Spirits in the Night: The Hotel Saranac has it's Stories

Paranormal Activity Recorded at the Last of the Grand Hotels in Saranac Lake

SARANAC LAKE, N.Y. – Goblins, ghosts and other spirits of the night all promise to be wandering the streets of Saranac Lake on Halloween night. Of course, most will be children dressed in costume for the occasion.

But deep in the bowels of the Hotel Saranac, there may be a sighting of a distinguished man dressed in a black suit with tails and top hat. People will tell you the man is Howard Littell. And, no, he’s not in costume.

Saranac Lake’s high school once stood on the grounds where the Hotel Saranac currently is located and the dearly departed Littell was the superintendent of schools for close to 35 years. Littell was known for roaming the high school’s hallways and keeping the students in line.
The high school moved in 1926 and the Hotel Saranac was built on that land the following year. Littell moved on with the new high school, but apparently his spirit didn’t; people have claimed to have seen him wandering the halls of the hotel, perhaps looking to keep a stray student in line.
A ghost tale? Maybe. But Damon Jacobs and his team from the Adirondack Park Paranormal Society (A.P.P.S.) will tell you otherwise. The A.P.P.S. team did a paranormal investigation of the Hotel Saranac over two days and its recently released findings are, well, a little spooky.

Apparitions detected on photos taken during the investigation, electronic voice phenomenon picked up on recorders and personal interactions with spirits during the team’s two nights inside the Hotel led to this conclusion:

“The Hotel Saranac does, in this team’s professional opinion, contain spiritual energy.”

None of this should be surprising to people familiar with Saranac Lake. Long-known for its treatment of tuberculosis from the late 1800s to the middle of the 20th century, the village has had its share of ghost stories associated with people who were treated there.

The Hotel Saranac was among the many grand hotels populating Saranac Lake during the time when people came from around the country to be treated for tuberculosis. Now, it is the only one left and is in the midst of extensive renovations by the Roedel Companies. When completed, the Hotel Saranac will be restored to its full glory.

The Roedel Companies invited A.P.P.S. to do the investigation. Fred B. Roedel III, managing member and chief financial officer of the Roedel Companies, has made a home in the area and is fully aware of the ghost stories of Saranac Lake and the paranormal activity reported inside the Hotel Saranac.

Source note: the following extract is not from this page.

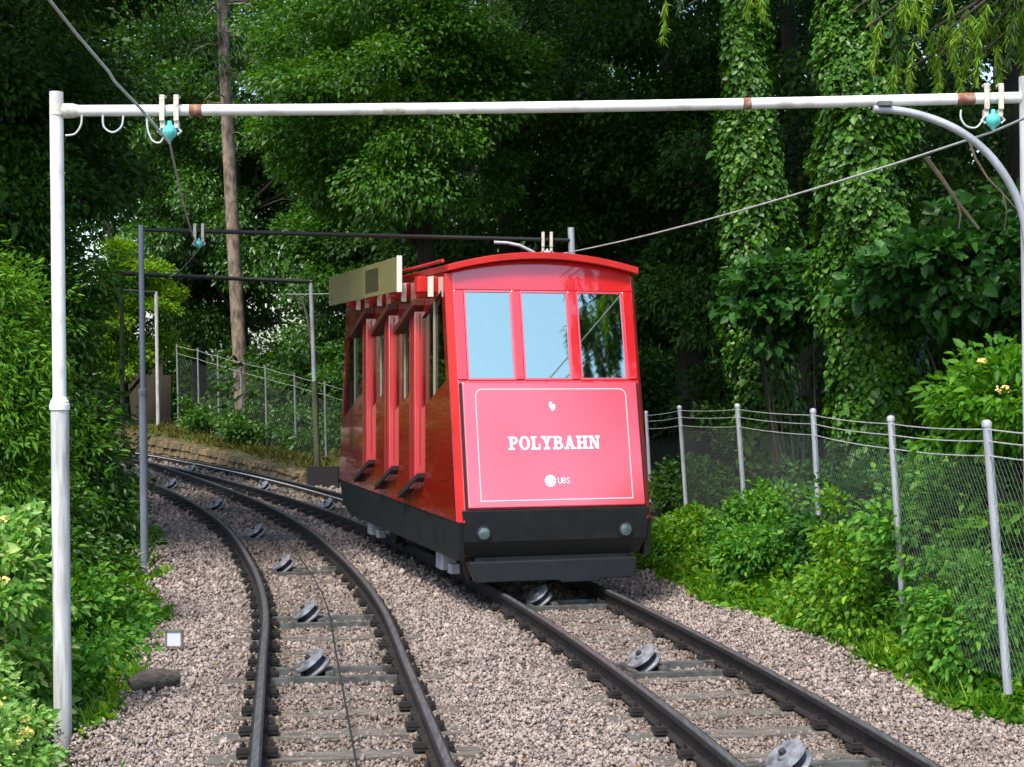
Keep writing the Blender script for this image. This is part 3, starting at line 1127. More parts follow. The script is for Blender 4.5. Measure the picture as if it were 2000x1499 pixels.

“We thought it would be great to bring those stories to life,” Roedel said. “We love the character it adds to a hotel that already has great character.”
Susan Murphy-Goff said the two days back inside the Hotel Saranac as part of the A.P.P.S. team was like a homecoming. She worked at the hotel for five years and experienced frequent paranormal activity, including brushes with the spirit of the cat believed to belong to Emily Balsam, a long-term resident who died in her room in 1983.

“It was kind of exciting because it reinforced what I heard and saw back then,” Murphy-Goff said. “Now we have physical evidence to back it up.”
Every floor seems to have a story, from the sightings near the ballroom on the second floor of Frances Peroni, who taught there when the hotel was owned by Paul Smith College, to the scratching of Emily Balsam’s cat on the third floor. There is the little girl who supposedly walks the halls of the fourth floor, singing that can be heard on the sixth floor and, of course, signs that Howard Littell is still roaming the basement of the building.
Jacobs, whose team also puts on a haunted house at the Saranac Lake train depot, said the Hotel Saranac is haunted, but that’s not a bad thing. In the final comments of their report, Jacobs and the A.P.P.S team said “the energy is not harmful or dangerous to staff or guest.”

“They just want to be recognized,” Murphy-Goff said. “They want to reclaim the last moments before they died.”

Jacobs and his team are eager to return when the Hotel Saranac’s doors re-open, excited at the possibilities of re-connecting with the spirits they encountered during their initial investigation. “I think (the paranormal activity) will be much more settled because the hotel will back to the way it was,” Jacobs said.

Even the spirits are sure to be impressed with the new look of the Hotel Saranac.